Я удивился, ведь Евангелие уже было.
— Да, — сказал папа, — но за столько веков люди забыли, что сказано в Евангелии, а Толстой опять напомнил.
Я тогда ничего Толстого еще не читал, но слова отца навсегда остались в моем сознании. Толстой говорил то же самое, что сказано в Евангелии и вся русская литература говорит то же самое, что сказано в Евангелии. Вся Россия приняла учение Евангелия о любви и о самой высшей Правде. Быть русским — это значит быть за Правду.
* * *
Однажды, думая, что папы нет дома, я вошел в его кабинет. Папа лежал на диване. Было полутемно, мне показалось, он спит. Но подойдя ближе, я увидел, он на меня смотрит. Он взял мою руку и, проведя моей ладонью по своей щеке, сказал: «Тебе не противно, смотри какие у тебя маленькие ручки, а у меня такая большая морда с колючей щетиной». Я радостно засмеялся. Я был уверен, он шутит. Ведь он не мог не знать, какое восхищение я чувствовал в его присутствии.
В моих воспоминаниях много неустановимого, как в воспоминаниях о виденном во сне. Но эти мгновения жизни моего отца, когда он так лежал на диване, чувствуя усталость и недовольство собой, я вижу с такой несомненностью, будто это вчера было. Они освещены ярким неподвижным светом. Я могу их рассматривать, сколько хочу. Они никуда не исчезают. Никакая сила не может их сделать не бывшими. Теперь я даже лучше, чем тогда, понимаю, какую печаль чувствовал в тот день мой отец.
* * *
Мама всегда была грустная. Целуя меня и обливая слезами, она говорила, что скоро умрет, так как папа ее не любит. На меня это не производило никакого впечатления. Я уже знал тогда знаменитый силлогизм, но я не мог себе представить смерть мамы, или папы, или брата Юры. Этого так же не могло быть, как не могла вдруг исчезнуть занимавшая все место действительность: небо, дома, земля. И так же я не мог себе представить мою смерть. Сколько раз, когда я чувствовал себя обиженным, я даже хотел умереть. Тогда все поймут, какой я был хороший, умный, замечательный мальчик, и будут плакать и жалеть, что несправедливо меня наказывали. А я откуда-то сверху буду смотреть на них с любовью, упреком и кротким торжеством. Тут я вспоминал, что, если я умру, меня больше не будет на земле и я ничего не буду ни видеть, ни чувствовать. Но я не мог этому поверить.

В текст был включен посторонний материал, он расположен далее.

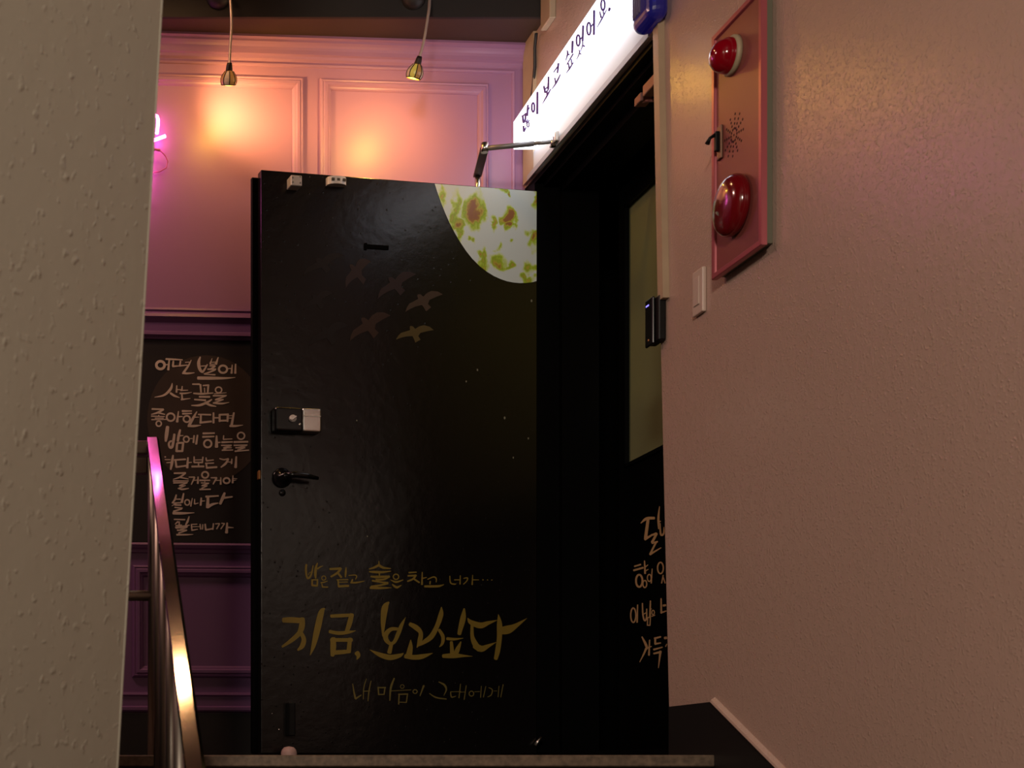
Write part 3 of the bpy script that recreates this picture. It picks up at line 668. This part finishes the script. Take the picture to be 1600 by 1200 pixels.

Однажды, лежа на диване в папином кабинете, я с чувством странной отрешенности старался думать о том, что будет, если я внезапно умру. Папа, и мама, и Юра, и Фани Семеновна будут плакать, но вся знакомая мне жизнь будет продолжаться. По улицам по-прежнему будут ходить мальчики с няньками и гувернантками, будут ездить извозчики и трамваи, а меня — не будет. Я не буду ничего видеть, ничего сознавать. Вместо всех моих чувств и мыслей наступит ничто. Но как я ни зажмуривался, стараясь вообразить это ничто, всегда оставалось чувство движения времени: вдруг зачешется нос; захотелось повернуться; в конце коридора хлопнула дверь, это, верно, Аннушка пошла накрывать в столовую; внизу по мостовой звонко цокают копыта, стучат колеса извозчичьей пролетки; вдали высокий голос татарина протяжно выкрикивает: «старые вещи, купи-продай, старые вещи!» Настоящее неустранимо присутствует, слитое с моими впечатлениями в одно неразделимое существование. Я всегда буду.
* * *
Когда папа заболел дифтеритом, меня и брата повели в церковь в Хлыновском переулке. Нам велели стать на колени и молиться Боженьке, чтобы папа выздоровел. Сначала, как всегда в церкви, мне все нравилось. В высоких шандалах зажженные свечи: посередке большие, толстые, а вокруг них тоненькие, частые, как рожь. Когда из-под купола тянул ветер, языки пламени вдруг все сразу трепетали, будто всполохнутые стаи золотых птичек. В красивых лампадках из красного и синего стекла тоже теплятся огоньки. Но особенно мне нравилось, когда кадили: бряцание встряхиваемых серебряных цепей, клубами всходит дым. Этот дым так необыкновенно, так чудно пахнет.